# Material provided:
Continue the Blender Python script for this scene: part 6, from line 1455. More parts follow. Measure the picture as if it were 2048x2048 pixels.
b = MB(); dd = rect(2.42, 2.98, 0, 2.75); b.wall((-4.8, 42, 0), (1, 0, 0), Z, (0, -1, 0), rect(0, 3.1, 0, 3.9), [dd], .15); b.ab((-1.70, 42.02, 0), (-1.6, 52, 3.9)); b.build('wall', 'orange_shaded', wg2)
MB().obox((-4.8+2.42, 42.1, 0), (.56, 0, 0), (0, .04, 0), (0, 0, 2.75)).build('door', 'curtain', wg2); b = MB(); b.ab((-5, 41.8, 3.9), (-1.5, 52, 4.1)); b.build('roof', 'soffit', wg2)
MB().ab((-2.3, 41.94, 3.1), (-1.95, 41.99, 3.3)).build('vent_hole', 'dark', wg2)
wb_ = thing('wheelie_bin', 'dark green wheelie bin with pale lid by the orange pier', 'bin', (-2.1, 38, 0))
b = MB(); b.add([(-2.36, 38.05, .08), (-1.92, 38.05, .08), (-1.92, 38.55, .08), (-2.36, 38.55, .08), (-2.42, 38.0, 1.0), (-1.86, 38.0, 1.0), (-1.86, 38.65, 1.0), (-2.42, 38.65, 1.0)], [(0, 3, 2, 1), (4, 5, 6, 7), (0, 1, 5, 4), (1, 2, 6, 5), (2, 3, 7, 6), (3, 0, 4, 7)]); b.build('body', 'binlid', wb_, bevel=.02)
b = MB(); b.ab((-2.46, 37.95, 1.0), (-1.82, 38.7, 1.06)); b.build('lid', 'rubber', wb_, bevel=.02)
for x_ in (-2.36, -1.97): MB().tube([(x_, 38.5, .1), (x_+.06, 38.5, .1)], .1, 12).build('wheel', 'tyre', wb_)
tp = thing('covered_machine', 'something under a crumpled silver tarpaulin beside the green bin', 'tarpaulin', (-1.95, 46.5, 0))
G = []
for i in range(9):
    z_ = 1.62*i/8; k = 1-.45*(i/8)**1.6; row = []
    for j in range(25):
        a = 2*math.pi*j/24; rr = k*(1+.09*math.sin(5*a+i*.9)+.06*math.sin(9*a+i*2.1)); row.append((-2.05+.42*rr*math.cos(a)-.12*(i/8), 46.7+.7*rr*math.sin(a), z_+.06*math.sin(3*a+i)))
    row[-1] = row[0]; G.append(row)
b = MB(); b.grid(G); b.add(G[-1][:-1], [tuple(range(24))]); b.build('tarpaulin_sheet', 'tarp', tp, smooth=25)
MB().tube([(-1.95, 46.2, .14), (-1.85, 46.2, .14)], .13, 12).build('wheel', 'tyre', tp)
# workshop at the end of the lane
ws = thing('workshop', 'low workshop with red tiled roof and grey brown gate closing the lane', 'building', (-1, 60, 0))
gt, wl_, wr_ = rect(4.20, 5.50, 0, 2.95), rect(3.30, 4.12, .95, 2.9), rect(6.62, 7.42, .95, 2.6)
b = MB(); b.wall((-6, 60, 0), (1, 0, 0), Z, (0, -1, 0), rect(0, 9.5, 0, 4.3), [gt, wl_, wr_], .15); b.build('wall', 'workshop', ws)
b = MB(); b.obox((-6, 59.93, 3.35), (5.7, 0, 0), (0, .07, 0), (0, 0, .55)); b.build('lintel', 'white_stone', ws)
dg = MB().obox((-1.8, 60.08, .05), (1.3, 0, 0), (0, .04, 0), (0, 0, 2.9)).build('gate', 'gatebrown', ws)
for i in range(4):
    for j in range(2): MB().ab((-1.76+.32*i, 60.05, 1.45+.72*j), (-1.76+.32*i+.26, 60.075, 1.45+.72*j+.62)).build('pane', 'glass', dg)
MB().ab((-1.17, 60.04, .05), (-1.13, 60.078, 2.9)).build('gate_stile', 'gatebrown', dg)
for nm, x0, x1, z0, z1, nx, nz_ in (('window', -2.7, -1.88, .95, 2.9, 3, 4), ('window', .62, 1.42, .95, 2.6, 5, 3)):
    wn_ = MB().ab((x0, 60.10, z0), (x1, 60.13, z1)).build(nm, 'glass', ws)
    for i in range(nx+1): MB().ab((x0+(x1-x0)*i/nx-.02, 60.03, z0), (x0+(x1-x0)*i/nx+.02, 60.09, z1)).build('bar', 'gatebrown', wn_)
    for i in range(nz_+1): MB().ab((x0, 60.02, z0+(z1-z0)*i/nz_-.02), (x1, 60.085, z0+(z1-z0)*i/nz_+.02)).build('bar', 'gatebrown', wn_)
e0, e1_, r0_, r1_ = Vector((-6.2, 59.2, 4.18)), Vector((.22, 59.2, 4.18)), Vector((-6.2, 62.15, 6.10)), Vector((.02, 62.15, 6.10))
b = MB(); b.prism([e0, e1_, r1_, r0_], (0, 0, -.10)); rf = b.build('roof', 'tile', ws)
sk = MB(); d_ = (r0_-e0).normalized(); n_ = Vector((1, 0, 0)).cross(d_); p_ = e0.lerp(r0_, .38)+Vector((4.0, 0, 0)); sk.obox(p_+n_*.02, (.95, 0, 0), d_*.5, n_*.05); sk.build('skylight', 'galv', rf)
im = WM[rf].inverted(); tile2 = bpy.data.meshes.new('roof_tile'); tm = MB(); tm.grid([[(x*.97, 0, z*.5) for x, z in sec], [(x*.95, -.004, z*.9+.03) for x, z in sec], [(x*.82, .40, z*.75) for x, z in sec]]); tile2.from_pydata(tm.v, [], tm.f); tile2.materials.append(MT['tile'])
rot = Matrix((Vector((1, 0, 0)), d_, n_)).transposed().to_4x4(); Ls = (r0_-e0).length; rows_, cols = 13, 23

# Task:
Output the full listing exactly as it stands.

# Solution to the problem:
Continue the Blender Python script for this scene: part 6, from line 1455. More parts follow. Measure the picture as if it were 2048x2048 pixels.
b = MB(); dd = rect(2.42, 2.98, 0, 2.75); b.wall((-4.8, 42, 0), (1, 0, 0), Z, (0, -1, 0), rect(0, 3.1, 0, 3.9), [dd], .15); b.ab((-1.70, 42.02, 0), (-1.6, 52, 3.9)); b.build('wall', 'orange_shaded', wg2)
MB().obox((-4.8+2.42, 42.1, 0), (.56, 0, 0), (0, .04, 0), (0, 0, 2.75)).build('door', 'curtain', wg2); b = MB(); b.ab((-5, 41.8, 3.9), (-1.5, 52, 4.1)); b.build('roof', 'soffit', wg2)
MB().ab((-2.3, 41.94, 3.1), (-1.95, 41.99, 3.3)).build('vent_hole', 'dark', wg2)
wb_ = thing('wheelie_bin', 'dark green wheelie bin with pale lid by the orange pier', 'bin', (-2.1, 38, 0))
b = MB(); b.add([(-2.36, 38.05, .08), (-1.92, 38.05, .08), (-1.92, 38.55, .08), (-2.36, 38.55, .08), (-2.42, 38.0, 1.0), (-1.86, 38.0, 1.0), (-1.86, 38.65, 1.0), (-2.42, 38.65, 1.0)], [(0, 3, 2, 1), (4, 5, 6, 7), (0, 1, 5, 4), (1, 2, 6, 5), (2, 3, 7, 6), (3, 0, 4, 7)]); b.build('body', 'binlid', wb_, bevel=.02)
b = MB(); b.ab((-2.46, 37.95, 1.0), (-1.82, 38.7, 1.06)); b.build('lid', 'rubber', wb_, bevel=.02)
for x_ in (-2.36, -1.97): MB().tube([(x_, 38.5, .1), (x_+.06, 38.5, .1)], .1, 12).build('wheel', 'tyre', wb_)
tp = thing('covered_machine', 'something under a crumpled silver tarpaulin beside the green bin', 'tarpaulin', (-1.95, 46.5, 0))
G = []
for i in range(9):
    z_ = 1.62*i/8; k = 1-.45*(i/8)**1.6; row = []
    for j in range(25):
        a = 2*math.pi*j/24; rr = k*(1+.09*math.sin(5*a+i*.9)+.06*math.sin(9*a+i*2.1)); row.append((-2.05+.42*rr*math.cos(a)-.12*(i/8), 46.7+.7*rr*math.sin(a), z_+.06*math.sin(3*a+i)))
    row[-1] = row[0]; G.append(row)
b = MB(); b.grid(G); b.add(G[-1][:-1], [tuple(range(24))]); b.build('tarpaulin_sheet', 'tarp', tp, smooth=25)
MB().tube([(-1.95, 46.2, .14), (-1.85, 46.2, .14)], .13, 12).build('wheel', 'tyre', tp)
# workshop at the end of the lane
ws = thing('workshop', 'low workshop with red tiled roof and grey brown gate closing the lane', 'building', (-1, 60, 0))
gt, wl_, wr_ = rect(4.20, 5.50, 0, 2.95), rect(3.30, 4.12, .95, 2.9), rect(6.62, 7.42, .95, 2.6)
b = MB(); b.wall((-6, 60, 0), (1, 0, 0), Z, (0, -1, 0), rect(0, 9.5, 0, 4.3), [gt, wl_, wr_], .15); b.build('wall', 'workshop', ws)
b = MB(); b.obox((-6, 59.93, 3.35), (5.7, 0, 0), (0, .07, 0), (0, 0, .55)); b.build('lintel', 'white_stone', ws)
dg = MB().obox((-1.8, 60.08, .05), (1.3, 0, 0), (0, .04, 0), (0, 0, 2.9)).build('gate', 'gatebrown', ws)
for i in range(4):
    for j in range(2): MB().ab((-1.76+.32*i, 60.05, 1.45+.72*j), (-1.76+.32*i+.26, 60.075, 1.45+.72*j+.62)).build('pane', 'glass', dg)
MB().ab((-1.17, 60.04, .05), (-1.13, 60.078, 2.9)).build('gate_stile', 'gatebrown', dg)
for nm, x0, x1, z0, z1, nx, nz_ in (('window', -2.7, -1.88, .95, 2.9, 3, 4), ('window', .62, 1.42, .95, 2.6, 5, 3)):
    wn_ = MB().ab((x0, 60.10, z0), (x1, 60.13, z1)).build(nm, 'glass', ws)
    for i in range(nx+1): MB().ab((x0+(x1-x0)*i/nx-.02, 60.03, z0), (x0+(x1-x0)*i/nx+.02, 60.09, z1)).build('bar', 'gatebrown', wn_)
    for i in range(nz_+1): MB().ab((x0, 60.02, z0+(z1-z0)*i/nz_-.02), (x1, 60.085, z0+(z1-z0)*i/nz_+.02)).build('bar', 'gatebrown', wn_)
e0, e1_, r0_, r1_ = Vector((-6.2, 59.2, 4.18)), Vector((.22, 59.2, 4.18)), Vector((-6.2, 62.15, 6.10)), Vector((.02, 62.15, 6.10))
b = MB(); b.prism([e0, e1_, r1_, r0_], (0, 0, -.10)); rf = b.build('roof', 'tile', ws)
sk = MB(); d_ = (r0_-e0).normalized(); n_ = Vector((1, 0, 0)).cross(d_); p_ = e0.lerp(r0_, .38)+Vector((4.0, 0, 0)); sk.obox(p_+n_*.02, (.95, 0, 0), d_*.5, n_*.05); sk.build('skylight', 'galv', rf)
im = WM[rf].inverted(); tile2 = bpy.data.meshes.new('roof_tile'); tm = MB(); tm.grid([[(x*.97, 0, z*.5) for x, z in sec], [(x*.95, -.004, z*.9+.03) for x, z in sec], [(x*.82, .40, z*.75) for x, z in sec]]); tile2.from_pydata(tm.v, [], tm.f); tile2.materials.append(MT['tile'])
rot = Matrix((Vector((1, 0, 0)), d_, n_)).transposed().to_4x4(); Ls = (r0_-e0).length; rows_, cols = 13, 23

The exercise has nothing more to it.